[What you will do]:
Within the material below, locate the line with "Write part 2 of" and the line with "go = bpy.data.objects.new('ground', me);", then return those two lines and all lines between them, exactly as written.

[Exercise materials]:

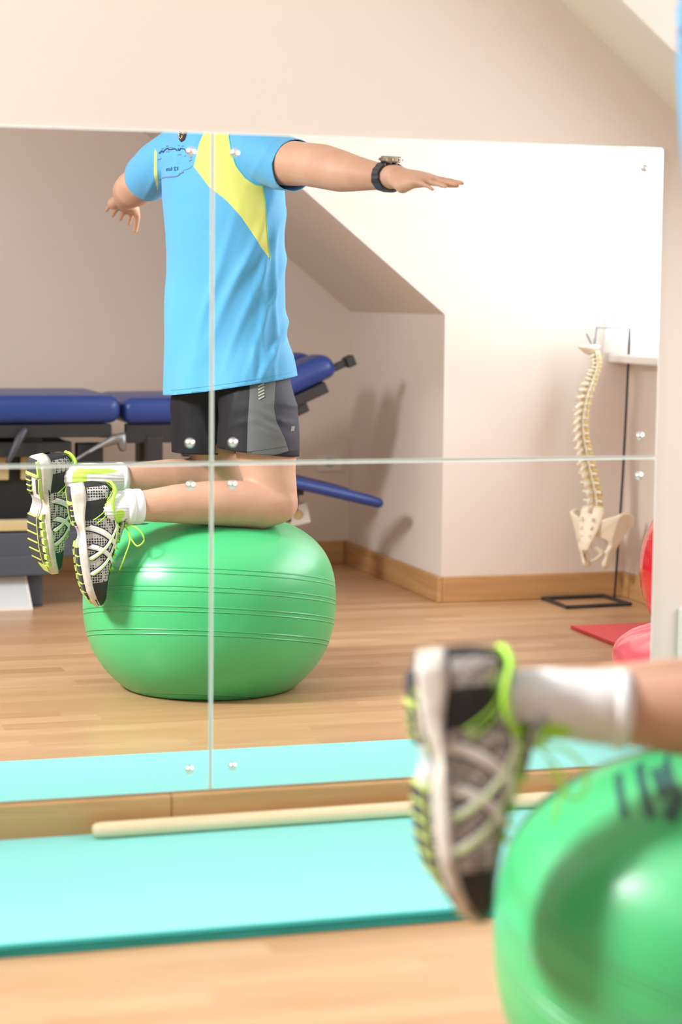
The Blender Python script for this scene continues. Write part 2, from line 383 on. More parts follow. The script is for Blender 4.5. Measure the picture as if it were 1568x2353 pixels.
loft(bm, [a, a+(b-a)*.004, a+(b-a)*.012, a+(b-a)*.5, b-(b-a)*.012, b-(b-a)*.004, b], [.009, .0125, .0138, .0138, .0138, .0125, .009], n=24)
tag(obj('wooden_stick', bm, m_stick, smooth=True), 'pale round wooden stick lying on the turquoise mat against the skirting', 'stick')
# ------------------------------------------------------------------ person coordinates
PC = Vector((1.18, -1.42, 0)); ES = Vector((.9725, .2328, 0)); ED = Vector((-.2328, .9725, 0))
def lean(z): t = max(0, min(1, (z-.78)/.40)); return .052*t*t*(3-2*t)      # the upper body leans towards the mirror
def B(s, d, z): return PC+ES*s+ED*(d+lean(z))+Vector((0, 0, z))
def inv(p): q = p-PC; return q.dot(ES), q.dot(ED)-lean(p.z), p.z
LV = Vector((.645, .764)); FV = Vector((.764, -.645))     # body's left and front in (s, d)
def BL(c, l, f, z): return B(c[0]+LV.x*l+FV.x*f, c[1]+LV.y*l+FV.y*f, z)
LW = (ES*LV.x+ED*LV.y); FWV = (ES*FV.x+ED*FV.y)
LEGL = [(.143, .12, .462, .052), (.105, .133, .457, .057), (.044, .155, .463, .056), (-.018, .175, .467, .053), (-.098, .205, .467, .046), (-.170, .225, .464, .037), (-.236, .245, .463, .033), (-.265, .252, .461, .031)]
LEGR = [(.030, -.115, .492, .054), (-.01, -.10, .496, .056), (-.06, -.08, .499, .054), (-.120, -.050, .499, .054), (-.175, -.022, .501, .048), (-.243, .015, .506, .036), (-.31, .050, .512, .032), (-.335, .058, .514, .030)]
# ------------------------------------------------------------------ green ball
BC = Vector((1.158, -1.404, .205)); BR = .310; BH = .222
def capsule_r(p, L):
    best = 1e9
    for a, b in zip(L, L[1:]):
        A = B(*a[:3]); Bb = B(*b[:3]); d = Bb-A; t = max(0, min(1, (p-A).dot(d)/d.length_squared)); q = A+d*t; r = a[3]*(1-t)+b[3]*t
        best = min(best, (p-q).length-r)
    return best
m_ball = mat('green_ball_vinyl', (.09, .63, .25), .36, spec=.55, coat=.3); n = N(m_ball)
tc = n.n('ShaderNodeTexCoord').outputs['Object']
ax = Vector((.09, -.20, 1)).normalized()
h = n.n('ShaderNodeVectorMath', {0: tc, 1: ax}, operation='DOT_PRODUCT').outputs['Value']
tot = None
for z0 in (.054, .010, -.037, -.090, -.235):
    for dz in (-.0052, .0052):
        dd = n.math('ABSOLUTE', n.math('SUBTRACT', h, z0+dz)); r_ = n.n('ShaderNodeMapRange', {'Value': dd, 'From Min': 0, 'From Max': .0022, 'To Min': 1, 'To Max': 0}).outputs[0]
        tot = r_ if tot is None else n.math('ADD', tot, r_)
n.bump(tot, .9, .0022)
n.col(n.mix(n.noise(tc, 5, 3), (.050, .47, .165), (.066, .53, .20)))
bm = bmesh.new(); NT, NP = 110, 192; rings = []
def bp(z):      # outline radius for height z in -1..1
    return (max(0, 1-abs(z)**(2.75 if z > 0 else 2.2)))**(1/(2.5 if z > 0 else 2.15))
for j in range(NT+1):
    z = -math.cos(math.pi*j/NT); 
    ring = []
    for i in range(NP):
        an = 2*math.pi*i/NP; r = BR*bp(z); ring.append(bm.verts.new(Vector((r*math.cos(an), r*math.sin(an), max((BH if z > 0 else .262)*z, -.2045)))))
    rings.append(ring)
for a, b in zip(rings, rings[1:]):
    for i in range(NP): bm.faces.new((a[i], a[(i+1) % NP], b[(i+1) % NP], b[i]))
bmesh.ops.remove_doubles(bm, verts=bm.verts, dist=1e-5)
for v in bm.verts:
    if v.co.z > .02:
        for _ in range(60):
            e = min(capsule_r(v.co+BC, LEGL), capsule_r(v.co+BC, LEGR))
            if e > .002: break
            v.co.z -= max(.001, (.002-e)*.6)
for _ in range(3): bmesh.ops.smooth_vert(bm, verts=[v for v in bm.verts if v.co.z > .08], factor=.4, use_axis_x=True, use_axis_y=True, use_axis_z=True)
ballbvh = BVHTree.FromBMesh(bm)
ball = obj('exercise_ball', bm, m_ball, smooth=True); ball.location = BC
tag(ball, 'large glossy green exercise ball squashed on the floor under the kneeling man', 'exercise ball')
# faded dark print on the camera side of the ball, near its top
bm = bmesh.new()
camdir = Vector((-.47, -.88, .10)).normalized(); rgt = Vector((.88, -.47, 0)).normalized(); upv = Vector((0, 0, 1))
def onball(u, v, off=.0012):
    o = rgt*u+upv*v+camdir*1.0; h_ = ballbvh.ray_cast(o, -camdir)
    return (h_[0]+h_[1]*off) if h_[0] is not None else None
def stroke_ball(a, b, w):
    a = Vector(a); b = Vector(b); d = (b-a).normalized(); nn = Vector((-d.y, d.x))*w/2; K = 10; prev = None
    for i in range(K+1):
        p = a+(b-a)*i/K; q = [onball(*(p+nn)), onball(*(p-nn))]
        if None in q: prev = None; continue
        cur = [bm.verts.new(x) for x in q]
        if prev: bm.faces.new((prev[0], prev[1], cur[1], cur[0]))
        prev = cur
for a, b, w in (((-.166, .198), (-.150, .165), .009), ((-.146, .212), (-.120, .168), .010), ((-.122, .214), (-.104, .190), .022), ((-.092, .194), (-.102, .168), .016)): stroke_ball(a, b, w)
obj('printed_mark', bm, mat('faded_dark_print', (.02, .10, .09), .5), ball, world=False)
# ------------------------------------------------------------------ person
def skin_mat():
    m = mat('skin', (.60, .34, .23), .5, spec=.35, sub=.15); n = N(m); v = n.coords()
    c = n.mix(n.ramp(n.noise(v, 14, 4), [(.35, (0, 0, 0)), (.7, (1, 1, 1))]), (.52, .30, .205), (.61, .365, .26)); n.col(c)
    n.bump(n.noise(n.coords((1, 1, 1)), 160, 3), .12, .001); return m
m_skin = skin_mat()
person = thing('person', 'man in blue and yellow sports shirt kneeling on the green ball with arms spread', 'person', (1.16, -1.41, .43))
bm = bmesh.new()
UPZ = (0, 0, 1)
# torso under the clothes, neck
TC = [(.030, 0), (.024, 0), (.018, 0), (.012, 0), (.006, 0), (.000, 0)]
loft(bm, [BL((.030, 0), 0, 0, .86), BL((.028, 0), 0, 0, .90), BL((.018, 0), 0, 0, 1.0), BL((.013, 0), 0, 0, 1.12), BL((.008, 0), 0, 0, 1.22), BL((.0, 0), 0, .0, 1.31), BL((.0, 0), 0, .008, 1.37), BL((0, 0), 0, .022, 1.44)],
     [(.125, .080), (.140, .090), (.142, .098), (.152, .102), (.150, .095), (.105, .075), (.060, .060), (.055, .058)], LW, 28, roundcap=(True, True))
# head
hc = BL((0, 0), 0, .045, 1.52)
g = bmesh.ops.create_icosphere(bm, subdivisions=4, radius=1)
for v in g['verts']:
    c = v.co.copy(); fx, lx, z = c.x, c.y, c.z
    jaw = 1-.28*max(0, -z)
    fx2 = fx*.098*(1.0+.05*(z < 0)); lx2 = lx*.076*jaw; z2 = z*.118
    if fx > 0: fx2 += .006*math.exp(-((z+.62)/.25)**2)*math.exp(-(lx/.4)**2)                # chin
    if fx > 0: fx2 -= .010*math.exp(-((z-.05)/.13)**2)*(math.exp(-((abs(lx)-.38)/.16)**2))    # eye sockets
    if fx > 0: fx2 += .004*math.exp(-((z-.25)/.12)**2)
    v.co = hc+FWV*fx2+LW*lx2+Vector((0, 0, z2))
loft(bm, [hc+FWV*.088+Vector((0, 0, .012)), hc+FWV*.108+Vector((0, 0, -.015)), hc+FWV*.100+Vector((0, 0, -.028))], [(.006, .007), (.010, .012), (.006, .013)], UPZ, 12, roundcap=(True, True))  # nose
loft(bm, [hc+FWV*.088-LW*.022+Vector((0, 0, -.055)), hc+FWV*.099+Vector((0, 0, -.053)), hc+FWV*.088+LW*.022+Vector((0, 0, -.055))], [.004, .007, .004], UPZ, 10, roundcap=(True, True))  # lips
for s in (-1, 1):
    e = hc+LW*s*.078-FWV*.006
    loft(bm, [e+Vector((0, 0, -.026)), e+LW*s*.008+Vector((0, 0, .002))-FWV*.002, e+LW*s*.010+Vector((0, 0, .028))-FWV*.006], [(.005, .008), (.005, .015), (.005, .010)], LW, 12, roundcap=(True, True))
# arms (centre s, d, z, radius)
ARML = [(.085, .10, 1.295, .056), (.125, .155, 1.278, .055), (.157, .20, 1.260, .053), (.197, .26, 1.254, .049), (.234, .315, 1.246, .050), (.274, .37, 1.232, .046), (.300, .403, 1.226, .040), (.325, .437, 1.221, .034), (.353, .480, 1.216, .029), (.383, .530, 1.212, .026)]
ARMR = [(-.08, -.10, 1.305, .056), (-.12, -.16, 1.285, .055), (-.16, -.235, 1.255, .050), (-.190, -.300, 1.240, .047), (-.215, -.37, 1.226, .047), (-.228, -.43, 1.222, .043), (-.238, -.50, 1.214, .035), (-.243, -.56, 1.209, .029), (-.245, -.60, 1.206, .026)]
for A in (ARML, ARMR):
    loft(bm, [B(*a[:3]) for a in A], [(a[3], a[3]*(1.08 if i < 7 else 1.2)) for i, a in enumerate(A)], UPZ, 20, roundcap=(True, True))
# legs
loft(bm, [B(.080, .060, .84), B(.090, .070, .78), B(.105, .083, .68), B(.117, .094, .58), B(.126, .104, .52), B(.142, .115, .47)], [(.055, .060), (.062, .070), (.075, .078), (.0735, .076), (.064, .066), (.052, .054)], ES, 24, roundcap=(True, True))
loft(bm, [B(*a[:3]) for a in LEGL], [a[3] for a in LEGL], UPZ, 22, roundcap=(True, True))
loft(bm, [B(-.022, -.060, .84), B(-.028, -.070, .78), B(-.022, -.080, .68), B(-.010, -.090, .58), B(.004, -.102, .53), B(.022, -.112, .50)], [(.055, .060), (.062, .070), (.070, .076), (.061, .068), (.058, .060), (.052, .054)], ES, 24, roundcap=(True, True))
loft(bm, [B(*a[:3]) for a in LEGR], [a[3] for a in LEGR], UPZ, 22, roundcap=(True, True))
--
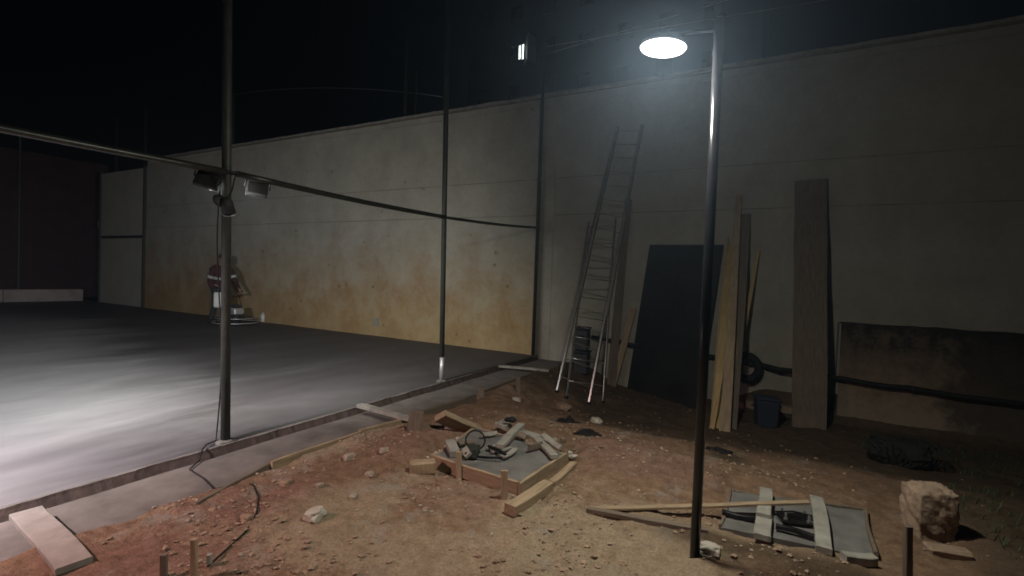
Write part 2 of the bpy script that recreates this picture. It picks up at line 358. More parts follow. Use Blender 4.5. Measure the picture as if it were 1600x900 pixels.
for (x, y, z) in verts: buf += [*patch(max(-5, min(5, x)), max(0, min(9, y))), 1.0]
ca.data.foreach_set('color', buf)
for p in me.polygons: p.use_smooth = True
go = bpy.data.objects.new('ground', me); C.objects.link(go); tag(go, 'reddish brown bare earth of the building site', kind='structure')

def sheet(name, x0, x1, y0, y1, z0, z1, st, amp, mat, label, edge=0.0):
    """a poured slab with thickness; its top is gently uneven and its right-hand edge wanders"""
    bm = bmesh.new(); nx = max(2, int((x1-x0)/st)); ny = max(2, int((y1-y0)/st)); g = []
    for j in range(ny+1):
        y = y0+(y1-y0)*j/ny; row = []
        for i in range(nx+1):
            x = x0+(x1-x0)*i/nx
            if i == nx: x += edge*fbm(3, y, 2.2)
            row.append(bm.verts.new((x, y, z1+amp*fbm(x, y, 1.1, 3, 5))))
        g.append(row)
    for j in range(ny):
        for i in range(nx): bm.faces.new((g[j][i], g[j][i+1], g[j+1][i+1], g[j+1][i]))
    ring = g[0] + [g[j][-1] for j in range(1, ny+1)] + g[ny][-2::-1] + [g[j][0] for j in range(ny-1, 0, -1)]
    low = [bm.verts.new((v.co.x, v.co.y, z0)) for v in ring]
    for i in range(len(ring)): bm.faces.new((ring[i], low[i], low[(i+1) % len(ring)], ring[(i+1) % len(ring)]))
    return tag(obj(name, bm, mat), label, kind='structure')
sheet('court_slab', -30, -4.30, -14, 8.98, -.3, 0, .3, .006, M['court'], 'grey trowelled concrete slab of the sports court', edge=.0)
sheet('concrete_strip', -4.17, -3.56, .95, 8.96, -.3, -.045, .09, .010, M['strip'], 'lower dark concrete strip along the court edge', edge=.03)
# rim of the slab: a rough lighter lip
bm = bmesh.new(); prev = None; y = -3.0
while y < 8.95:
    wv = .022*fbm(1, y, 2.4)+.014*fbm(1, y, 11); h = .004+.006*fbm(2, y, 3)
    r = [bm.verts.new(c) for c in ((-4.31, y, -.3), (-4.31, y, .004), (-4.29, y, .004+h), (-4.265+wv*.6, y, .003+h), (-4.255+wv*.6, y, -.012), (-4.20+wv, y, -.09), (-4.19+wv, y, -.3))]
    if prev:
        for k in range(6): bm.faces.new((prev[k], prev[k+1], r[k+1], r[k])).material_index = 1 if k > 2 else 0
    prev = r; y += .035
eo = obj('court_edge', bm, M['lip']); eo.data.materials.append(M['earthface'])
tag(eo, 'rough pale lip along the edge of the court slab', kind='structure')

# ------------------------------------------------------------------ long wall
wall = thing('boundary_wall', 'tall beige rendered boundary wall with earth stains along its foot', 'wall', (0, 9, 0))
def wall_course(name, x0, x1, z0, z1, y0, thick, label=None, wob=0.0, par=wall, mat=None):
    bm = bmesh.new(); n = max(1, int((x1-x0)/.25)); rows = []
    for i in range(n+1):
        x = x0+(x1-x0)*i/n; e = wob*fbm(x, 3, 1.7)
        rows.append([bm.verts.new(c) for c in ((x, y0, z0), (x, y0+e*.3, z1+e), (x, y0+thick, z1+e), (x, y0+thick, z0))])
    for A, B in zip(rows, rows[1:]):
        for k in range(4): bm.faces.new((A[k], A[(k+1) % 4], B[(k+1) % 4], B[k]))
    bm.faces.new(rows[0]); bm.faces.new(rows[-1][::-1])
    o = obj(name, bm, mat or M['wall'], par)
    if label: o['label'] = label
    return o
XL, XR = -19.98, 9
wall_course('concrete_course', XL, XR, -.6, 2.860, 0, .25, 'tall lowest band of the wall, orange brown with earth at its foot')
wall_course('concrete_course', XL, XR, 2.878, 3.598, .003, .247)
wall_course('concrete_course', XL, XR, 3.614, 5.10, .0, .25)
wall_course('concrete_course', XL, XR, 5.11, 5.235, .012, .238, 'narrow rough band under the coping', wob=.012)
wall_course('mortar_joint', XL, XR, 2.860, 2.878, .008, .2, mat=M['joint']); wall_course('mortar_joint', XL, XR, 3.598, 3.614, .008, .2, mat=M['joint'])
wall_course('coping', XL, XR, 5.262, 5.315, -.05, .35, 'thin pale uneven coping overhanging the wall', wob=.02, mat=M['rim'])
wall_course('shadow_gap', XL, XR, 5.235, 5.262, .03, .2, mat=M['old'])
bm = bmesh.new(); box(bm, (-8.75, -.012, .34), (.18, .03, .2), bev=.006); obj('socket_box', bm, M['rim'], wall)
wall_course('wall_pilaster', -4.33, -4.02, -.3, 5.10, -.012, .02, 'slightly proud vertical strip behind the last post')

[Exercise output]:
Write part 2 of the bpy script that recreates this picture. It picks up at line 358. More parts follow. Use Blender 4.5. Measure the picture as if it were 1600x900 pixels.
for (x, y, z) in verts: buf += [*patch(max(-5, min(5, x)), max(0, min(9, y))), 1.0]
ca.data.foreach_set('color', buf)
for p in me.polygons: p.use_smooth = True
go = bpy.data.objects.new('ground', me); C.objects.link(go); tag(go, 'reddish brown bare earth of the building site', kind='structure')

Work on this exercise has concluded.